A graph of total American debt as a percent of national income (which is correlated with GDP) is here. That ratio has been on the rise for a long time. The ratio has risen from about 1.87 in 1957 to 4.75 in 2007. The result of this is that there is 5.6 times as much debt per person in real terms. The cost of living has gone up by a factor of 7.38 over the same period. Again we have a crude application of a theory, this time the backing theory, that gets us into the ballpark.
There are many difficulties in applying any theory. Measuring total debt is difficult. The annual value of American product is typically measured by GDP. That has difficulties. It also gives no role for intermediate products, and they are financed by debt. We can use GDP to measure product over time in relation to debt only if we make the gross assumption that intermediate products and their debt financing do not change their relation to GDP. A more accurate analysis should not ignore intermediate products and debt financing for them.

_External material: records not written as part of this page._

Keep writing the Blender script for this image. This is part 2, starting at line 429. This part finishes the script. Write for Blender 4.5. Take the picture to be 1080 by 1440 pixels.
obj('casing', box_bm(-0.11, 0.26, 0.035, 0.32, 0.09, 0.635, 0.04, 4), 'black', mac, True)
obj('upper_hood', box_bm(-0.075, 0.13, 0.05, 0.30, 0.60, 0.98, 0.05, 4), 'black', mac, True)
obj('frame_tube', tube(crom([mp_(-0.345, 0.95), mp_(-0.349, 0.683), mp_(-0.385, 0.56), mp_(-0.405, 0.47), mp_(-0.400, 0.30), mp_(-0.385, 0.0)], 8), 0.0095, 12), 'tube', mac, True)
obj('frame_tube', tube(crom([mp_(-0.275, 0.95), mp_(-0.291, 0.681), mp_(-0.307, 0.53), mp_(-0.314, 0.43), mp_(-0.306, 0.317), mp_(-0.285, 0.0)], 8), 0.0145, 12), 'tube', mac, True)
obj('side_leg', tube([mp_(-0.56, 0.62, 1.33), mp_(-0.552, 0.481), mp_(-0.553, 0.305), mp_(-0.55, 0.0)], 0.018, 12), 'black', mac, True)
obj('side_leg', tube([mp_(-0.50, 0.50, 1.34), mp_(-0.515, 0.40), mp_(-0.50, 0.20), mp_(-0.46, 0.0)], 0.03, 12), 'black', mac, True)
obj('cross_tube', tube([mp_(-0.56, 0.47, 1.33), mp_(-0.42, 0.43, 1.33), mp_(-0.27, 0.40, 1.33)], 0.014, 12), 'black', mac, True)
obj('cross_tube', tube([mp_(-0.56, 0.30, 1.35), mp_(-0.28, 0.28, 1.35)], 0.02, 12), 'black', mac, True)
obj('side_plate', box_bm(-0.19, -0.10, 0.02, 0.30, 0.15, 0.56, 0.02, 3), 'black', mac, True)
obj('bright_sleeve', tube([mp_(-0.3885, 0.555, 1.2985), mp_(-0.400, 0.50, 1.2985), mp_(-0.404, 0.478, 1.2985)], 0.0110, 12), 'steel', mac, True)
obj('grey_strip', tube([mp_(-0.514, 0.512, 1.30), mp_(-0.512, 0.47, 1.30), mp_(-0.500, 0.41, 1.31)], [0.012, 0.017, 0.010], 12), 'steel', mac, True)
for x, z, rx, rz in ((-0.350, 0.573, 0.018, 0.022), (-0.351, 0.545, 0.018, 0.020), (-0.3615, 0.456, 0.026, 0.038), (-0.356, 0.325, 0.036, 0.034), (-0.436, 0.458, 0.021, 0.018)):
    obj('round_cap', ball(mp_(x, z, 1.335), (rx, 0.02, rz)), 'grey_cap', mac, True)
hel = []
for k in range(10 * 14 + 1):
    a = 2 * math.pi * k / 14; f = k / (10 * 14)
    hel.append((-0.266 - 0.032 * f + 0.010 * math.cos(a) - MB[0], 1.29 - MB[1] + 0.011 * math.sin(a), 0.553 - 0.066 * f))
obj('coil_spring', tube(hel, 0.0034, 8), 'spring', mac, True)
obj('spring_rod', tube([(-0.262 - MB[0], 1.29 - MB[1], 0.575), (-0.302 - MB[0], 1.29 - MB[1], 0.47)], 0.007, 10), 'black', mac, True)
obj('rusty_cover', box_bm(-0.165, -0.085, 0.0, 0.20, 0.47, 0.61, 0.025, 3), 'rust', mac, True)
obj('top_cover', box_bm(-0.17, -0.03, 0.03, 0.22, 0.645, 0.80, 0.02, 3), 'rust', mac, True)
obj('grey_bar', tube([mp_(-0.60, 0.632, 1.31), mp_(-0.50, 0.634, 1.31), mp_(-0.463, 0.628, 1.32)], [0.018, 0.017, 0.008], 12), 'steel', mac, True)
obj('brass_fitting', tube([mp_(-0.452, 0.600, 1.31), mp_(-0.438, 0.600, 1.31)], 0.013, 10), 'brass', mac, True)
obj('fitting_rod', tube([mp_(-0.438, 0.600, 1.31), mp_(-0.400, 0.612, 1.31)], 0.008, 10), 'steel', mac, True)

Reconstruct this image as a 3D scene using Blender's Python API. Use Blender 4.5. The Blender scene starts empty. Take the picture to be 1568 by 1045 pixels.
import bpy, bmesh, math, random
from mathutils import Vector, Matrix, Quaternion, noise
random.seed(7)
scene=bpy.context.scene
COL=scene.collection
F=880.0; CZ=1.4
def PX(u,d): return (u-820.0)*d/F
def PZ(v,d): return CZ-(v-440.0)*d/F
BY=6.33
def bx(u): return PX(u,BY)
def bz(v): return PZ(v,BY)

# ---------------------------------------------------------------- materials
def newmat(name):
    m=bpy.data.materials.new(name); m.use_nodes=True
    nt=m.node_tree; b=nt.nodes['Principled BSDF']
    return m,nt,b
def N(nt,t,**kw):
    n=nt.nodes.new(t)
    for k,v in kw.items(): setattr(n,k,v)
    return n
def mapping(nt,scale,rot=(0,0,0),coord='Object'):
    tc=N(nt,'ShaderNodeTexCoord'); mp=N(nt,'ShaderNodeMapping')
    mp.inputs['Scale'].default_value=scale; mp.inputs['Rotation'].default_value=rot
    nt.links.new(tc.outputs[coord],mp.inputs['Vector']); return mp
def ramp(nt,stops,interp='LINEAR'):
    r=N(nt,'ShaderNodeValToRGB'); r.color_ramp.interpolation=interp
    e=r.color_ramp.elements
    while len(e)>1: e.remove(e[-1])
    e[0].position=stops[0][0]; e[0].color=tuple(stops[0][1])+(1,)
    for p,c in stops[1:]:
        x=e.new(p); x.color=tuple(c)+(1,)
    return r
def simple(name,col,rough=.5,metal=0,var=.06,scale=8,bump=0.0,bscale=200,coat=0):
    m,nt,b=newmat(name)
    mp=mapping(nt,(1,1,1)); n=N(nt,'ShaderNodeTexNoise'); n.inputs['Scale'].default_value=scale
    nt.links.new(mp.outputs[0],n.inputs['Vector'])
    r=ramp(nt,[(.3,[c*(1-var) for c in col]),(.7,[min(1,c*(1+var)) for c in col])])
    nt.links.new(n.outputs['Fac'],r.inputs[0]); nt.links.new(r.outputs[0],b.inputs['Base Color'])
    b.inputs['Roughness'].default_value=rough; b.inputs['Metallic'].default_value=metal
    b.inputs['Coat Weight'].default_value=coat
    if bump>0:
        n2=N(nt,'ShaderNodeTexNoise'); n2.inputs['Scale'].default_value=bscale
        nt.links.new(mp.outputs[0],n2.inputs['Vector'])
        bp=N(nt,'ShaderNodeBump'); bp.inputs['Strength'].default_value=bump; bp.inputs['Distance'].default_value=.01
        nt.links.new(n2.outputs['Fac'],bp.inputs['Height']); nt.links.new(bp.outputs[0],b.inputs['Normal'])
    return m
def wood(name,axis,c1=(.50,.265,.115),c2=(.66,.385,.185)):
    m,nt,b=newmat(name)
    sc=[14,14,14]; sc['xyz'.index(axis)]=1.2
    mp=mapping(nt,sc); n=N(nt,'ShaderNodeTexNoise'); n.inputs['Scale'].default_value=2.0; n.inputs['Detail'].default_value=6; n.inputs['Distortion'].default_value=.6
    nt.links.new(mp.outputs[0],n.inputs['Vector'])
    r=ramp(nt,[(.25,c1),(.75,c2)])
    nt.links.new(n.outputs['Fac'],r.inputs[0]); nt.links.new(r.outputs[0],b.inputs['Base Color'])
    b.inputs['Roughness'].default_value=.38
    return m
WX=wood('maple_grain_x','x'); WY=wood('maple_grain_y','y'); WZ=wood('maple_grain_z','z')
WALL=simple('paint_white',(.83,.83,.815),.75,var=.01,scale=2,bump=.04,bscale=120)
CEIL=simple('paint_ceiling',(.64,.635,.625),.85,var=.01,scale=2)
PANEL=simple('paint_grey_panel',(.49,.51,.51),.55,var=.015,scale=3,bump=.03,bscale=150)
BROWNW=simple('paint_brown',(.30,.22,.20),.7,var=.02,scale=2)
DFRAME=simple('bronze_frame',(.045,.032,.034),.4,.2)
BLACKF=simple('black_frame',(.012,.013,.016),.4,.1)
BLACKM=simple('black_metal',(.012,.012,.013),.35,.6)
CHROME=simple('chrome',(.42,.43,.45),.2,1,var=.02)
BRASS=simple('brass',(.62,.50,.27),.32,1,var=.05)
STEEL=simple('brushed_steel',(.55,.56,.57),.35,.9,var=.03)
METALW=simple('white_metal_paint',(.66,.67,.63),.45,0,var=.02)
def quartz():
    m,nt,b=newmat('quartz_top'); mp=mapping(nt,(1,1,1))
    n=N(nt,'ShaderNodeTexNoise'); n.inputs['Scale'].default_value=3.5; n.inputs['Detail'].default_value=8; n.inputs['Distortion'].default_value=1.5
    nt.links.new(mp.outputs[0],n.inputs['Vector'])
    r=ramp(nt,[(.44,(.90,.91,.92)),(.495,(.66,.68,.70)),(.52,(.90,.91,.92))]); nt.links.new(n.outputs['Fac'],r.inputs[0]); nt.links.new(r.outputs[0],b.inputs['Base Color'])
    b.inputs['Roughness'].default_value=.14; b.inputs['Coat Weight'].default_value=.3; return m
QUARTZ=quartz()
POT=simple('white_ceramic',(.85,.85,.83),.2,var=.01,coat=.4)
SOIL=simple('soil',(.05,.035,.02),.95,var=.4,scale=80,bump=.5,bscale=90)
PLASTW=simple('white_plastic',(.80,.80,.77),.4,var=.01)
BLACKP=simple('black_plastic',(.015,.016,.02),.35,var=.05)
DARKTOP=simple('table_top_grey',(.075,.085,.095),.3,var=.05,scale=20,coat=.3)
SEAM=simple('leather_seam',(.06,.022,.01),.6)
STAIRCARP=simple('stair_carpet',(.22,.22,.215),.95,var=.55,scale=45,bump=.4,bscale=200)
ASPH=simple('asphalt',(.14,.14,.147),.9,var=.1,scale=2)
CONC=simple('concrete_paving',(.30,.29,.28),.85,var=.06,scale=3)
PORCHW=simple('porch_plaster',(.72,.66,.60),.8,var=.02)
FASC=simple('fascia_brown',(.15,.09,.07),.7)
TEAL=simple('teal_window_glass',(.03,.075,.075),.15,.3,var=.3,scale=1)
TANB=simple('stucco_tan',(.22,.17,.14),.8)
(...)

It is difficult to distinguish the quantity theory and the backing theory using modern data because as the money aggregates have changed, so have the debt and the backing behind the currency. Perhaps other times and places with different monetary arrangements will provide further information.
Gold is a speculative market. Price can go "too low" or "too high" compared with whatever theoretical notions we may have about what prices should be. If gold rises too fast compared to the rise of debt/GDP, then it may be overpriced. If it rises too slowly compared to debt/GDP’s rise, it may be underpriced.
When gold rose sharply in 1980, the ratio of debt to income (or GDP) was already rising. Gold’s price rise anticipated an even sharper rise that occurred under Reagan. Gold overshot in some sense, because it fell back and stagnated for many years. The gold price since 2001 is coincident with another sharp acceleration in the ratio of debt to income. That acceleration has not ended yet. Government debt is rising even more swiftly than under Bush. The bank credit of commercial banks is growing more slowly than in a few years, but it is still growing.
In trying to understand where the price of gold might go next, we need to recognize that gold is traded in a speculative market subject to swings that are virtually impossible to understand. Sometimes they last for a long time. Then there are supply and demand factors that I have not mentioned here at all, such as the demand for gold jewelry and the production by miners. They provide a third way of thinking about the price of gold. The two theories I mentioned are the well-known quantity theory and the backing theory. The quantity theory suggests that we pay attention to the monetary base or other monetary aggregates. The backing theory suggests that we look at indicators of the security behind government bonds, such as the ratio of total debt to GDP.